La prospérité collective et individuelle, dans ce cas, est compromise.
De cette réalité,
dont l’ampleur nous est impossible de calibrer aujourd’hui, on ressent, pour
les communautés comme pour les religieux, des répercussions à considérer à l’heure
d’envisager une prospérité durable. Il s’agit :
1. Au niveau des religieux individuellement, de l’anxiété qui touche le
religieux en chômage. Il vit sans vivre. Le temps devient interminable et l'insomnie s'installe. Ce religieux n’a pas de sous comme les autres. Il ne s’offre
pas les mêmes caprices que les autres. En effet, l’économat central est censé
niveler tout le monde à la même règle. Le supérieur a la mission de subvenir aux
besoins de chacun (canon 619). Mais certains dirons leurs besoins, d’autres ne
le diront pas par pudeur peut-être. Dans certains cas, les inégalités entre
frères (et sœurs aussi) posent le problème de la profession de vœu de pauvreté.
Certains se débrouillent pour parier à la situation ; d’autres sombrent
dans le faux ou l’infidélité.
2. Au niveau de la communauté religieuse, le problème du chômage des
religieux met sur la table la crise du charisme qui ne s’incarne pas dans les œuvres
des frères ou sœurs. Parce que là où il y a le charisme vécu pleinement, il ne
peut pas y avoir de chômage des religieux. Pour la congrégation dont une partie
des membres souffrirait de ce problème, il y aurait l’urgence d’analyser
pourquoi accueillir de nouveaux membres avec un lendemain incertain, sans
prospérité.
Les solutions,
pour des cas actuels ou prochaines, ne viendront pas d’un seul souhait de Bonne
Année. Parfois des solutions structurelles s’imposent selon la nature de la
cause à l’origine de la situation. La formation spécialisée me paraît une
garantie pour se prémunir du chômage des religieux. Aussi, les religieux
doivent se rendre compte des changements intervenus dans le monde et s’adapter.

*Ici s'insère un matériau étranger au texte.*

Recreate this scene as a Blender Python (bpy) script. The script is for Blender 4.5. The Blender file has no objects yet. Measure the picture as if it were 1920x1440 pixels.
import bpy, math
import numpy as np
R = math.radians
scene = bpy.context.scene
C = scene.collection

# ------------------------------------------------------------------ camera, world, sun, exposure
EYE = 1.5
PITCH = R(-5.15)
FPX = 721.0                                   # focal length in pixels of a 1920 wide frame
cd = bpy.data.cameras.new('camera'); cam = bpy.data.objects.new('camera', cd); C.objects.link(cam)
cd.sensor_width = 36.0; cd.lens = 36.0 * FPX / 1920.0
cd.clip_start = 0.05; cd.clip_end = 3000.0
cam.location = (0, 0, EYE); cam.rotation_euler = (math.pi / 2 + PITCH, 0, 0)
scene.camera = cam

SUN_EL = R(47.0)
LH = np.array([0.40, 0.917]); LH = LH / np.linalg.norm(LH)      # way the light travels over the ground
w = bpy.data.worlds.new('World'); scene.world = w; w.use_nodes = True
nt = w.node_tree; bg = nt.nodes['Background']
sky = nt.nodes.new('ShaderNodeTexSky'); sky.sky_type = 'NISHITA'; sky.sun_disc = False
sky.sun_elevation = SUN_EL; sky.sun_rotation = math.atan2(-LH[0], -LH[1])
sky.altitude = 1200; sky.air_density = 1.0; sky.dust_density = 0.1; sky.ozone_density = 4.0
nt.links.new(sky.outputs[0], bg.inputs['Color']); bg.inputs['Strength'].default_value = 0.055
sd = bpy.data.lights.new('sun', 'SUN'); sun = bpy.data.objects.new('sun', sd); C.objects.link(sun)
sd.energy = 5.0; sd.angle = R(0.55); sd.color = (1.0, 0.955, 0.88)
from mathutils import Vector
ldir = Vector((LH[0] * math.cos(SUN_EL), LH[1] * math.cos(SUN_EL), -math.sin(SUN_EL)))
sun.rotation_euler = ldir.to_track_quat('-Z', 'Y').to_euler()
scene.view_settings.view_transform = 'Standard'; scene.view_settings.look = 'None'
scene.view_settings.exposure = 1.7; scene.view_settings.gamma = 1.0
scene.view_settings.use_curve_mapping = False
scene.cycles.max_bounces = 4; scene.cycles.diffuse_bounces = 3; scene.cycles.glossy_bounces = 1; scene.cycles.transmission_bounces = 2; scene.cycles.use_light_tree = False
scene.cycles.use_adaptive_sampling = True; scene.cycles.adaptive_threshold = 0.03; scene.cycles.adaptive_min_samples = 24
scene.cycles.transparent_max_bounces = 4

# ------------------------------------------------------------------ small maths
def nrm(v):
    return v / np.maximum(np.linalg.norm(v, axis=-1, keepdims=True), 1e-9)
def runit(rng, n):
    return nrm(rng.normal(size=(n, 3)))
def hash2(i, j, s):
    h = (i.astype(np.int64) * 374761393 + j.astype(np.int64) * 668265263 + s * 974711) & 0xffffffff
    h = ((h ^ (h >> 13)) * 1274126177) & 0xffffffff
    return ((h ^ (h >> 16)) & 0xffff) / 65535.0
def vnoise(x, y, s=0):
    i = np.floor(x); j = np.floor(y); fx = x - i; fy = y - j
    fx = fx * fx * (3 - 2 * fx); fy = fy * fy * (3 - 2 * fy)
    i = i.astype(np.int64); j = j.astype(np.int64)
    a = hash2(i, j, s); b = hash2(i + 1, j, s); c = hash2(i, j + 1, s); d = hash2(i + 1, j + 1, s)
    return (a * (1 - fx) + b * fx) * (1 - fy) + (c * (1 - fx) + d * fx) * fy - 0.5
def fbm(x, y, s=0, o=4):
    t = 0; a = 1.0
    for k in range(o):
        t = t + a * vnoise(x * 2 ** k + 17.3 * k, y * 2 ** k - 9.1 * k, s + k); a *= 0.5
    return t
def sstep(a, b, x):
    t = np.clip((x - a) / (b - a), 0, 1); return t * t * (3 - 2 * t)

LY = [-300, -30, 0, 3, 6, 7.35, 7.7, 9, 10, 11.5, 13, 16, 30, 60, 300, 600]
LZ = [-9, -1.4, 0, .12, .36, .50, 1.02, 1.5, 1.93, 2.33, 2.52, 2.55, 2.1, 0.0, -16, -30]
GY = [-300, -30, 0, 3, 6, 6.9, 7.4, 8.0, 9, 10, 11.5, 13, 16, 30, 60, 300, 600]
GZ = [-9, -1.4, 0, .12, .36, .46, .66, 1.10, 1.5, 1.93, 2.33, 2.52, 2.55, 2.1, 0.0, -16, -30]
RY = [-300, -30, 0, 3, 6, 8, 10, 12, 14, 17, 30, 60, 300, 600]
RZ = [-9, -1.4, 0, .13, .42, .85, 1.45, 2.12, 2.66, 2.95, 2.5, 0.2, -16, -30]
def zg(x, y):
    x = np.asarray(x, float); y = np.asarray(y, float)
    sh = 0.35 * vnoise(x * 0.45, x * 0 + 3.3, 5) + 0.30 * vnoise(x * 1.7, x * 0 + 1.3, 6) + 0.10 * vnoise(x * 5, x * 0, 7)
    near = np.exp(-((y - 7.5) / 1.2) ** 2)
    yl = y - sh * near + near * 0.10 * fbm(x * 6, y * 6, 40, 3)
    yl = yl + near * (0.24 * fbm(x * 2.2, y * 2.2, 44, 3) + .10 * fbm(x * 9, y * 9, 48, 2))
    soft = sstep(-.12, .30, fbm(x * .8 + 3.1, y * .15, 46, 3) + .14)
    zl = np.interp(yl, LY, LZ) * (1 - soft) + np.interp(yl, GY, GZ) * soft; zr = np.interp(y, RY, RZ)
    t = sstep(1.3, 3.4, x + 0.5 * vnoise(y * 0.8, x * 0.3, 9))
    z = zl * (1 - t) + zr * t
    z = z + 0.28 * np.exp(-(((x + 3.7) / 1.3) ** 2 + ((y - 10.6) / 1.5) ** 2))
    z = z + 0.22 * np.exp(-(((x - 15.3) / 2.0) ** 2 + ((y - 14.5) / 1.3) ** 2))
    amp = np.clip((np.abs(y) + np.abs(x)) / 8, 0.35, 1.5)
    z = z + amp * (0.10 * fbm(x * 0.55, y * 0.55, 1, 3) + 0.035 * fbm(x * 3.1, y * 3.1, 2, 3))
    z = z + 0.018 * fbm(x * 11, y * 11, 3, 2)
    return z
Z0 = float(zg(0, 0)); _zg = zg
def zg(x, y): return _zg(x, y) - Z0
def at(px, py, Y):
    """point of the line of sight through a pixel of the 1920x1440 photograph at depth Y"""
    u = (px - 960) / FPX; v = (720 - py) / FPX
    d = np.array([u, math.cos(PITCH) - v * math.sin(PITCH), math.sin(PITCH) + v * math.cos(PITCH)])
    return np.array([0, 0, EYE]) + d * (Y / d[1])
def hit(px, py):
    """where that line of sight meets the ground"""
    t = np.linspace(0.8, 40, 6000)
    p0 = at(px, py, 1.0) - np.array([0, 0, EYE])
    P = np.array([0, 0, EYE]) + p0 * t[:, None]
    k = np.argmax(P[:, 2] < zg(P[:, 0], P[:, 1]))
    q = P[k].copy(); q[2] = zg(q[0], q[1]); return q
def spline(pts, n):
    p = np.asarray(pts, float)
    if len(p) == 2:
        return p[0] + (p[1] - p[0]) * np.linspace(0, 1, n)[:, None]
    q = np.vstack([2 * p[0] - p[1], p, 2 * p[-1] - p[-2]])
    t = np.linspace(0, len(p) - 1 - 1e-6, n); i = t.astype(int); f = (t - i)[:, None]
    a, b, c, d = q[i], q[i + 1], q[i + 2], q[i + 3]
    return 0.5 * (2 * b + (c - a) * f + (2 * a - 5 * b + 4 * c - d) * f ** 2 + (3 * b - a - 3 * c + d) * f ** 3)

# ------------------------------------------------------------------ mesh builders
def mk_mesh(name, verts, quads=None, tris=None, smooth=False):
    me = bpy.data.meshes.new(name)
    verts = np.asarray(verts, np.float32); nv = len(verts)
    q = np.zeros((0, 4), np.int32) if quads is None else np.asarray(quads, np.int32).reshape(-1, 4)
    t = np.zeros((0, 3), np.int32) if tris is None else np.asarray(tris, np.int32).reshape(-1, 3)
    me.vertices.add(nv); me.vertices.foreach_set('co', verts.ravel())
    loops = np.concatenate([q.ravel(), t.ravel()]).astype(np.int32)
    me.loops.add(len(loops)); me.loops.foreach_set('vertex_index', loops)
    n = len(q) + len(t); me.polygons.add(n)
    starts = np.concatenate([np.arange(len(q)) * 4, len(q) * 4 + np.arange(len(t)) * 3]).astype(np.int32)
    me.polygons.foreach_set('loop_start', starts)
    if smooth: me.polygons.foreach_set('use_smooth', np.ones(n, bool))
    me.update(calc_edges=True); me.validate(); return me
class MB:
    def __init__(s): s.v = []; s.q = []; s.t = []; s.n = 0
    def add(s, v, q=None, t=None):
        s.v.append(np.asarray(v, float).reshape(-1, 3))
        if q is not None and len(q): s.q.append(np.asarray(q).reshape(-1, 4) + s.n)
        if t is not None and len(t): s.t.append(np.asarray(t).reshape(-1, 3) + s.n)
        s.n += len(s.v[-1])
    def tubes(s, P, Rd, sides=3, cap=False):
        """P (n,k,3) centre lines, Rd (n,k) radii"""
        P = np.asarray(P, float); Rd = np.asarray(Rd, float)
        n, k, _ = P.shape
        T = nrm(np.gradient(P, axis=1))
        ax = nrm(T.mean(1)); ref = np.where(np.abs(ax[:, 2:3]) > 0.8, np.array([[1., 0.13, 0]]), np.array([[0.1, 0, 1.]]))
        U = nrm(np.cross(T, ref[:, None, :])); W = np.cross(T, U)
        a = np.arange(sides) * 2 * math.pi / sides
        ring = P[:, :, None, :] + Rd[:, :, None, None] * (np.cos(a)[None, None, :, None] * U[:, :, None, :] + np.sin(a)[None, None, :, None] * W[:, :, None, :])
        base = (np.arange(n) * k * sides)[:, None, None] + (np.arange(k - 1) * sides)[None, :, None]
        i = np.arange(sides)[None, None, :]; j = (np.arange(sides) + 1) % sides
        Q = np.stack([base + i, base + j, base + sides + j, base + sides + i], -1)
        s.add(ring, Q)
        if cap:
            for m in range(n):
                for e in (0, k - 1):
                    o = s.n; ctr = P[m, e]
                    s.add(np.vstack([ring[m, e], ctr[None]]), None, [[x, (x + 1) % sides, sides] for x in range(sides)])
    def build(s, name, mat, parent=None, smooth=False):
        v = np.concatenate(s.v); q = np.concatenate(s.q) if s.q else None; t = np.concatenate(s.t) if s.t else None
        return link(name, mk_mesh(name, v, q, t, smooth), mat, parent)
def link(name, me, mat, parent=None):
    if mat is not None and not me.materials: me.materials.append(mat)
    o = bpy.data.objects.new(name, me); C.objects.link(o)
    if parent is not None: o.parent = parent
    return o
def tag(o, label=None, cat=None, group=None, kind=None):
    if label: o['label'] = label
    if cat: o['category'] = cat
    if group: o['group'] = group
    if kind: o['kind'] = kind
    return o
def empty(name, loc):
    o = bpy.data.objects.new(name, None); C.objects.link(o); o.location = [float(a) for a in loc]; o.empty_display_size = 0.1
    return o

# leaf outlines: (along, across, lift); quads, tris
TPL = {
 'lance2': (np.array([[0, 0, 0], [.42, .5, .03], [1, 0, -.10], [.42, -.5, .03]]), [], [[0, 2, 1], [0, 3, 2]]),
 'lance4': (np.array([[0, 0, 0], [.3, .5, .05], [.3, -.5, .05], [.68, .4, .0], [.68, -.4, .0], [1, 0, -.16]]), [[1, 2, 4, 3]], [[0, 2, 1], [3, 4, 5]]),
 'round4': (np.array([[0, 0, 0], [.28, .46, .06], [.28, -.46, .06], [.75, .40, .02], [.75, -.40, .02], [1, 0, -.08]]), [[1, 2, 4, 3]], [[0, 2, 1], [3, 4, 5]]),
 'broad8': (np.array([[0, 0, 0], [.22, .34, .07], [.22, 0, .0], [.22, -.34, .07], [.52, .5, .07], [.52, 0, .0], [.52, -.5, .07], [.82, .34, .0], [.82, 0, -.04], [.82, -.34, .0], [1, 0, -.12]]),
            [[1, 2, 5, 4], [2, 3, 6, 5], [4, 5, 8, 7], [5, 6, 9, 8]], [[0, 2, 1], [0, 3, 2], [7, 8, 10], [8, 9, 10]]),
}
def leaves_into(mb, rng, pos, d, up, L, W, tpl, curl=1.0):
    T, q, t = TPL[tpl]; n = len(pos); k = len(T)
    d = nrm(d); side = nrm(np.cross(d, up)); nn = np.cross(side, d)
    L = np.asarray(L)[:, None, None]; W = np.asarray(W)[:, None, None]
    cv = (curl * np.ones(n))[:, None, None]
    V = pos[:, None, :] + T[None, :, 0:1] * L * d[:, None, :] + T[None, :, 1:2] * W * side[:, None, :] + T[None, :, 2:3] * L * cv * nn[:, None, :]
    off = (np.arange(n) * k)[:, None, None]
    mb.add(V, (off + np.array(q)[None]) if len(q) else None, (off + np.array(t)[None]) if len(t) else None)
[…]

En parlant des religieux en situation de chômage, on doit penser aussi à
ceux-là qui sont en retraite anticipée, c’est-à-dire des religieux qui travaillent
en dessous de leur capacité.
Comme au début de
cette réflexion, je termine en évoquant les souhaits de bonheur et de
prospérité pour tous les religieux pas comme un rêve mais comme une réalité
programmable communautairement et individuellement. Bonnee Année 2015.